Lalu, pada Pasal 517 UU yang sama disebutkan, orang yang dengan sengaja menggagalkan pemungutan suara diancam pidana penjara paling lama 5 tahun dan denda paling banyak Rp 60 juta.
Selanjutnya, Pasal 531 mengatur sanksi pidana bagi setiap orang yang memakai kekerasan atau menghalangi seseorang yang akan menggunakan haknya untuk memilih, melakukan kegiatan yang menimbulkan gangguan ketertiban dan ketenteraman pemungutan suara, atau menggagalkan pemungutan suara.
Ancamannya pidana penjara paling lama 2 tahun dan denda paling banyak Rp 24 juta.
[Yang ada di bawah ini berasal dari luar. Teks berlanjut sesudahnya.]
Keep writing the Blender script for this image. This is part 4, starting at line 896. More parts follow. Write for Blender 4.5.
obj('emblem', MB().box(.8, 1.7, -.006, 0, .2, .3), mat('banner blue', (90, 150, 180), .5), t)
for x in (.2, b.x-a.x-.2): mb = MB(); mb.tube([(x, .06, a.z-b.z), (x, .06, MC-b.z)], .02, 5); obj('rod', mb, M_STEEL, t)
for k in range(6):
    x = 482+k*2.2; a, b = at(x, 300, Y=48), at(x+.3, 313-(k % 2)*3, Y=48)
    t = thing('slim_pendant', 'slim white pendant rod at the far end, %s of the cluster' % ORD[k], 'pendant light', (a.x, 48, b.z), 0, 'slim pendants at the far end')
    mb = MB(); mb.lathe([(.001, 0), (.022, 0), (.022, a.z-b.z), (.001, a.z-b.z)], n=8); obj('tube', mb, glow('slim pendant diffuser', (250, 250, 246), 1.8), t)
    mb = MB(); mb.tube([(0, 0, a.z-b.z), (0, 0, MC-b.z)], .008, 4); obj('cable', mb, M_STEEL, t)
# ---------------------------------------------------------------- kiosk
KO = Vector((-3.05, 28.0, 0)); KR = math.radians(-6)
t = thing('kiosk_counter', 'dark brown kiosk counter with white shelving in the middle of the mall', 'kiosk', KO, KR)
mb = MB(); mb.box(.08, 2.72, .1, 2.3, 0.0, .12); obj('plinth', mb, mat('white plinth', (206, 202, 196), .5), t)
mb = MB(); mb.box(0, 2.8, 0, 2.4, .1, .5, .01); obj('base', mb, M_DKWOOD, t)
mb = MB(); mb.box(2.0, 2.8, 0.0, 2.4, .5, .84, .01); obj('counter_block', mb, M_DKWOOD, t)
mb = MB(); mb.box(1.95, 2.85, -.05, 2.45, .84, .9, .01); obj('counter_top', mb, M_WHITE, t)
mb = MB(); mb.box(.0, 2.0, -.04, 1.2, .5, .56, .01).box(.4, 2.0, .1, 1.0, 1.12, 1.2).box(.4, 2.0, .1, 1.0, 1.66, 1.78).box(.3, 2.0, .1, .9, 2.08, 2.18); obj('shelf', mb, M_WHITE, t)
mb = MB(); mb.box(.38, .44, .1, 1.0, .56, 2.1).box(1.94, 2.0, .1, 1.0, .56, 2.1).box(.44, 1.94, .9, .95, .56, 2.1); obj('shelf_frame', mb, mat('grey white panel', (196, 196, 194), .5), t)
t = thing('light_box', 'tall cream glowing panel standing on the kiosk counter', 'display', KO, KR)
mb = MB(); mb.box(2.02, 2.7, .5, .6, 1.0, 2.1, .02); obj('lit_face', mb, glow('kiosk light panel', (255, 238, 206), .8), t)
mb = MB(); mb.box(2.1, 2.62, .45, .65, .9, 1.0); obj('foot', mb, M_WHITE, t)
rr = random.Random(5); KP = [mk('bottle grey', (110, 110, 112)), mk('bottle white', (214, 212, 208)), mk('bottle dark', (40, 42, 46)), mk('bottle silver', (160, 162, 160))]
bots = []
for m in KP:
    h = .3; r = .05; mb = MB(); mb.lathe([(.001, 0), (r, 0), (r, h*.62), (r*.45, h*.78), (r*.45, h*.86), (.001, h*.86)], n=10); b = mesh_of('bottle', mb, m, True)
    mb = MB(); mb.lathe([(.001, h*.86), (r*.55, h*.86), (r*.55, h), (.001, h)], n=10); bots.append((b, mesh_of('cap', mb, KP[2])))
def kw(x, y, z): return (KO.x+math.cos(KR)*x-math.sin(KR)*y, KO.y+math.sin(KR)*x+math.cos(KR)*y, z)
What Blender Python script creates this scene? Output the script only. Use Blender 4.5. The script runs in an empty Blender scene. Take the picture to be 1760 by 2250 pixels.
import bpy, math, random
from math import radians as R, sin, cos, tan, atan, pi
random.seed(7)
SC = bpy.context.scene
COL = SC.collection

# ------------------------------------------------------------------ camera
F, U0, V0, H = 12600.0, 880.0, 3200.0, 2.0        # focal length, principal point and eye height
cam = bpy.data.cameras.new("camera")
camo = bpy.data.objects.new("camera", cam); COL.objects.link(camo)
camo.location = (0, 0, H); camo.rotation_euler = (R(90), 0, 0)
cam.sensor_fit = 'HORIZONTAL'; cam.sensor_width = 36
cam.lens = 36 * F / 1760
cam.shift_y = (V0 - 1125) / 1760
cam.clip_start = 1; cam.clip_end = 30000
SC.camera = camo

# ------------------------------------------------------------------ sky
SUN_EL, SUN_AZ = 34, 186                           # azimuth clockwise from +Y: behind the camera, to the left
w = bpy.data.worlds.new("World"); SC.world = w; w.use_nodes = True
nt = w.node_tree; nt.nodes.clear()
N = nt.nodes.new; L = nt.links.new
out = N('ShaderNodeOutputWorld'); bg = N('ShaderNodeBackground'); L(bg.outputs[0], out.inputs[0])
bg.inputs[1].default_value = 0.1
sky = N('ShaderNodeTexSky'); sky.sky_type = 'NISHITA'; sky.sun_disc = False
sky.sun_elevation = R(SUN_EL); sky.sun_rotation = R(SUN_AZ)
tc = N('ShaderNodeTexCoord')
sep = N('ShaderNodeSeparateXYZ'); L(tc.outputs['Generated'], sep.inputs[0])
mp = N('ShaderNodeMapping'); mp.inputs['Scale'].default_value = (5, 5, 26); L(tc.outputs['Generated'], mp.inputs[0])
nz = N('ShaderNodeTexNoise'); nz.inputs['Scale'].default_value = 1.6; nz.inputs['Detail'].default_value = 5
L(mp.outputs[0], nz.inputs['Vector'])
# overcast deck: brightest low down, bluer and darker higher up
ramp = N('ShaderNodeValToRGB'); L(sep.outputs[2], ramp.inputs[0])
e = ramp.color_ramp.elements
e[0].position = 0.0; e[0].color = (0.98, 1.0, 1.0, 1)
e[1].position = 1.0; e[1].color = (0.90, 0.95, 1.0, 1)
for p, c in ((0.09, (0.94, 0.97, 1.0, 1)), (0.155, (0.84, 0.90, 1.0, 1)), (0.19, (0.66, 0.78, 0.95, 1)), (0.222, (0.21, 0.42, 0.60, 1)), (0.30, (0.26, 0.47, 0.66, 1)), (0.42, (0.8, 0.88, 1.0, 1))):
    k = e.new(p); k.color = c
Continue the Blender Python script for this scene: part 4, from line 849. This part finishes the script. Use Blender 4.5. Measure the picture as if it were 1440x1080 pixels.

Masih menurut UU Pemilu, seorang atasan yang tidak memberikan kesempatan bagi pekerjanya untuk mencoblos pada hari pemungutan suara bisa dipidana penjara 1 tahun dan denda Rp 12 juta.
“Seorang majikan/ atasan yang tidak memberikan kesempatan kepada seorang pekerja/karyawan untuk memberikan suaranya pada hari pemungutan suara, kecuali dengan alasan bahwa pekerjaan tersebut tidak bisa ditinggalkan, dipidana dengan pidana kurungan paling lama 1 (satu) tahun dan denda paling banyak Rp 12.000.000,00 (dua betas juta rupiah),” bunyi Pasa 498 UU Pemilu.